> To be done: Identify each line containing the word "from" and copy it.

> Data provided:
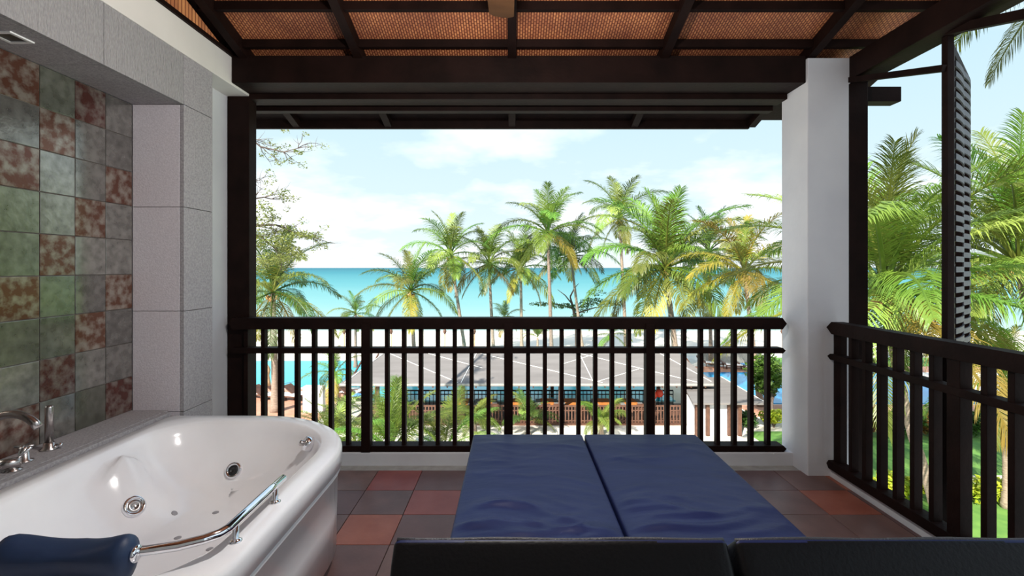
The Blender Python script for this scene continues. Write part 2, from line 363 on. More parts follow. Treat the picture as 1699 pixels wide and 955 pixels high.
# ---- roof
PIT = .285
def zr(y): return 2.78+PIT*(3.28-y)          # underside of rafters
cl = struct(MB().prism([(-1.7, zr(-1.7)+.13), (4.115, zr(4.115)+.10), (4.115, zr(4.115)+.16), (-1.7, zr(-1.7)+.22)], 'x', -2.7, 2.65).build('ceiling', 'roof_top'))
rx = [-1.795, -1.03, 0.0, 1.02, 2.0]
for x in rx+[2.58]:
    MB().prism([(-1.6, zr(-1.6)), (4.09, zr(4.09)), (4.09, zr(4.09)+.10), (-1.6, zr(-1.6)+.13)], 'x', x-.028, x+.028).build('rafter', 'dark_wood', cl)
bat = [3.226-.302*i for i in range(0, 15)]
for y in bat:
    MB().bar((-1.87, y, zr(y)+.055), (2.6, y, zr(y)+.055), .035, .05).build('batten', 'dark_wood', cl)
edges = [-1.872]+rx+[2.58]
ys = [3.45]+bat
for i in range(len(edges)-1):
    for j in range(len(ys)-1):
        x0, x1 = edges[i]+.002, edges[i+1]-.002; y0, y1 = ys[j+1], ys[j]-.002
        MB().prism([(y0, zr(y0)+.084), (y1, zr(y1)+.084), (y1, zr(y1)+.094), (y0, zr(y0)+.094)], 'x', x0, x1).build('woven_panel', 'woven', cl)
MB().box(-1.90, -1.862, -1.6, 3.28, 2.79, 2.815).build('edge_trim', 'dark_wood', cl)
# gable infill above the cream beam
struct(MB().prism([(-1.6, 2.78), (3.30, 2.78), (-1.6, zr(-1.6)+.12)], 'x', -2.06, -1.878).build('wall_gable', 'woven'))
# eave: soffit boards and fascia
MB().prism([(3.55, zr(3.55)+.06), (4.09, zr(4.09)+.06), (4.09, zr(4.09)+.09), (3.55, zr(3.55)+.09)], 'x', -2.7, 2.65).build('eave_soffit', 'dark_wood', cl)
MB().box(-2.7, 1.98, 4.09, 4.12, zr(4.1)-.005, zr(4.1)+.16).build('fascia', 'dark_wood', cl)
# beams
def beam(x0, x1, y0, y1, z0, z1, i, lab):
    return struct(MB().box(x0, x1, y0, y1, z0, z1).build('beam_%d' % i, 'dark_wood', bevel=.004), lab)
beam(-1.875, 1.965, 3.28, 3.50, 2.618, 2.80, 1, 'thick dark wooden beam under the woven ceiling')
beam(-2.03, 1.965, 3.50, 3.64, 2.583, 2.70, 2, 'second dark beam stepped behind the thick beam')
beam(-2.03, 1.965, 3.69, 3.76, 2.560, 2.66, 3, 'thin dark beam nearest the eave')
beam(2.24, 2.40, -1.6, 3.26, 2.63, 2.78, 4, 'dark plate beam above the side railing')
beam(1.97, 2.62, 3.30, 3.40, 2.50, 2.60, 5, 'short dark bracket beam jutting past the column')
# posts
struct(MB().box(-2.03, -1.875, 3.50, 3.60, .088, 2.583).build('post_1', 'dark_wood', bevel=.004), 'dark wooden post at the left end of the front railing')
struct(MB().box(2.242, 2.37, 3.265, 3.39, -.19, 2.63).build('post_2', 'dark_wood', bevel=.004), 'dark wooden post beside the white column')
struct(MB().box(2.338, 2.376, 2.635, 2.672, -.12, 2.63).box(2.23, 2.34, 2.638, 2.669, -.10, -.06).build('post_3', 'dark_wood', bevel=.003), 'slim dark post carrying the lattice shutter')
tag(MB().bar((2.25, 3.27, 2.63), (2.33, 2.64, 2.455), .035, .035).build('roof_brace', 'dark_wood'), 'thin slanting dark brace between column and lattice post', 'brace')
tag(MB().bar((2.335, 2.62, 2.65), (2.335, 1.95, 2.45), .045, .045).build('roof_brace', 'dark_wood'), 'slanting dark brace reaching from lattice post toward the viewer', 'brace')
# lattice shutter swung outwards
P0 = Vector((2.375, 2.66, 0)); P1 = Vector((2.91, 3.14, 0)); dv = (P1-P0).normalized(); ln = (P1-P0).length
ls = empty('lattice_shutter', (P0.x, P0.y, .07), 'tall grey slatted lattice shutter swung outward above the side railing', 'shutter')
ls.rotation_euler = (0, 0, math.atan2(dv.y, dv.x))
ZT = 2.52
for n_, x in (('stile', .018), ('stile', ln-.018), ('mullion', ln/2)):
    MB().box(x-.018, x+.018, -.016, .016, 0, ZT).build(n_, 'dark_wood', ls)
MB().box(.036, ln-.036, -.016, .016, 0, .05).build('bottom_rail', 'dark_wood', ls)
MB().box(.036, ln-.036, -.016, .016, ZT-.05, ZT).build('top_rail', 'dark_wood', ls)
sl = {}
for k, (x0, x1) in enumerate(((.03, ln/2+.012), (ln/2-.012, ln-.03))):
    mb = MB(); n = 6
    for i in range(n+1):
        t = i/n; x = x0+(x1-x0)*t; bow = .022*math.sin(PI*t)*(1 if k else 1)
        y = -.018-bow*.5
        mb.v += [(x, y-.004, 0), (x, y+.004, 0), (x, y+.004, .031), (x, y-.004, .031)]
    for i in range(n):
        o = i*4
        for q in range(4): mb.f.append((o+q, o+(q+1) % 4, o+4+(q+1) % 4, o+4+q))
    mb.f += [(0, 1, 2, 3), (n*4, n*4+1, n*4+2, n*4+3)]
    sl[k] = mb.mesh('slat', 'grey_lattice')
for k in (0, 1):
    for i in range(43): link('slat', sl[k], ls, (0, 0, .055+i*.056+(.028 if k else 0)))

# ------------------------------------------------------------------ railings
def pointed_rail(a0, a1, z0, z1, c0, c1, axis, p0=.03, p1=.03):
    zm = (z0+z1)/2
    poly = [(a0, zm), (a0+p0, z0), (a1-p1, z0), (a1, zm), (a1-p1, z1), (a0+p0, z1)]
    return MB().prism(poly, axis, c0, c1)
fr = empty('balcony_railing', (0, 3.49, .088), 'dark brown wooden balustrade facing the sea', 'railing')
def frp(mb, name):
    mb.v = [(x, y-3.49, z-.088) for x, y, z in mb.v]; return mb.build(name, 'dark_wood', fr, bevel=.002)
frp(pointed_rail(-1.995, 1.932, .948, 1.028, 3.445, 3.545, 'y'), 'top_rail')
frp(pointed_rail(-1.99, 1.928, .778, .817, 3.452, 3.53, 'y', .02, .02), 'middle_rail')
frp(pointed_rail(-1.99, 1.93, .088, .130, 3.445, 3.545, 'y', .012, .02), 'bottom_rail')
for px in (607, 843.6, 1079):
    x = (px-CX)*3.44/F; frp(MB().box(x-.031, x+.031, 3.43, 3.50, .09, .99), 'post')
bal = [407.8, 435.8, 463.9, 491.6, 520, 548, 576.6]+[641.4+28.15*i for i in range(7)]+[876.3+28*i for i in range(7)]+[1108.3+27.9*i for i in range(7)]
for px in bal:
    x = (px-CX)*3.47/F; frp(MB().box(x-.014, x+.014, 3.47, 3.515, .128, .95), 'baluster')
sr = empty('balcony_railing', (2.13, 1.0, .06), 'dark wooden side balustrade overlooking the garden lawn', 'railing')
def srp(mb, name):
    mb.v = [(x-2.13, y-1.0, z-.06) for x, y, z in mb.v]; return mb.build(name, 'dark_wood', sr, bevel=.002)
srp(pointed_rail(-1.58, 3.255, .948, 1.028, 2.085, 2.165, 'x', .03, .05), 'top_rail')
srp(pointed_rail(-1.58, 3.255, .778, .817, 2.09, 2.155, 'x', .02, .03), 'middle_rail')
srp(pointed_rail(-1.58, 3.255, .06, .115, 2.085, 2.165, 'x', .02, .02), 'bottom_rail')
srp(MB().box(2.12, 2.165, 3.17, 3.235, .06, .95), 'post')
for k in range(4):
    y = 2.33-k*1.0
    srp(MB().box(2.095, 2.155, y-.035, y+.035, .06, .985), 'post')
    for q in range(7):
        yy = y-.14-.12*q
        if k < 3: srp(MB().box(2.105, 2.15, yy-.015, yy+.015, .113, .95), 'baluster')
for q in range(6): 
    yy = 2.33+.135+.118*q
    srp(MB().box(2.105, 2.15, yy-.015, yy+.015, .113, .95), 'baluster')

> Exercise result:
The Blender Python script for this scene continues. Write part 2, from line 363 on. More parts follow. Treat the picture as 1699 pixels wide and 955 pixels high.
tag(MB().bar((2.335, 2.62, 2.65), (2.335, 1.95, 2.45), .045, .045).build('roof_brace', 'dark_wood'), 'slanting dark brace reaching from lattice post toward the viewer', 'brace')